The Accra Sports Stadium, formerly named the Ohene Djan Stadium is a multi-use, 39,800 all-seater stadium in Accra.[3] Ghana, mostly used for association football matches. It is also used for rugby union.[4]

Overview[edit]

The stadium was inaugurated in 1952 by a football match played between Accra XI and Kumasi XI. Originally known as the Accra Sports Stadium, the stadium was renamed after Ohene Djan, the country's first Director of Sports, in 2004 after renovations. Its renaming was quite controversial and opposed by the Ga people.[5] There has been ongoing controversy about the name of the stadium. On June 16, 2011, the name 'Ohene Djan Stadium' on the stadium building was changed to 'Accra Sports Stadium' without any official announcement by the Accra Metropolitan Assembly supported by the National Democratic Congress Government.[6] It has since been reverted.

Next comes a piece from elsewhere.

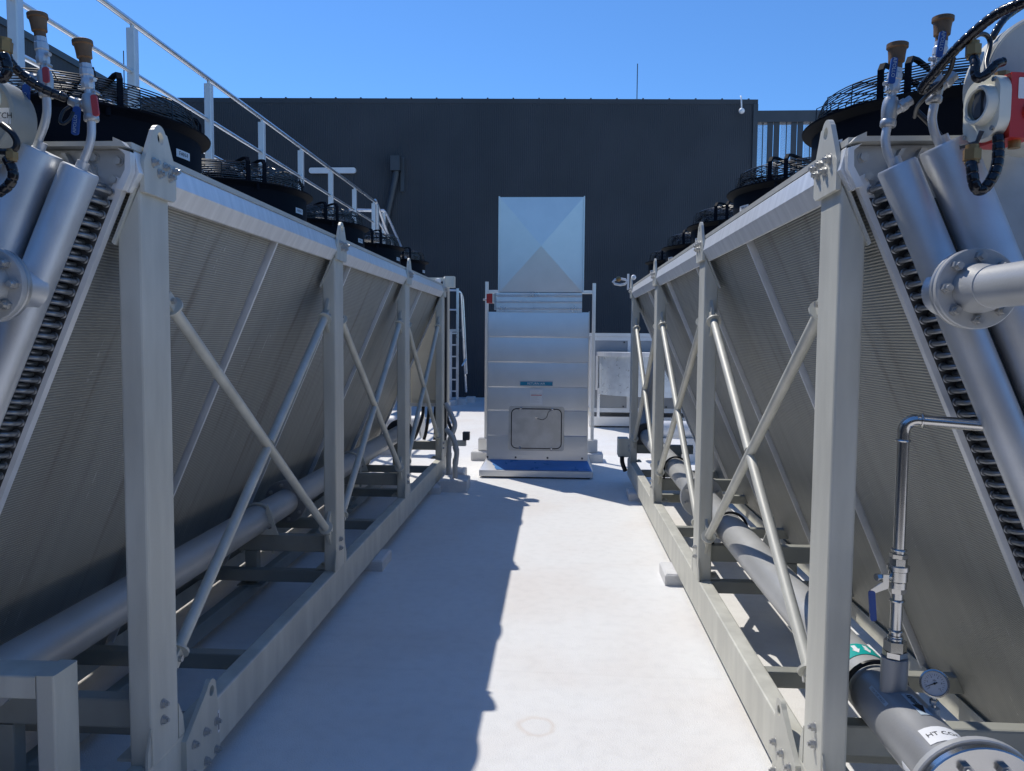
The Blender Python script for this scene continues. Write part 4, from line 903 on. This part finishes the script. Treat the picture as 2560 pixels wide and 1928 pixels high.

As a designated venue of some of the 2008 African Cup of Nations matches, the stadium was rebuilt, upgraded and modernized to meet FIFA standards. Work on the stadium was completed in October 2007. It was inaugurated with a four-nations tournament that Ghana won (the Zenith Cup).

The stadium is also the home of one of Africa's most popular clubs, Hearts of Oak as well as Great Olympics, but Ghana's national team matches are sometimes played there.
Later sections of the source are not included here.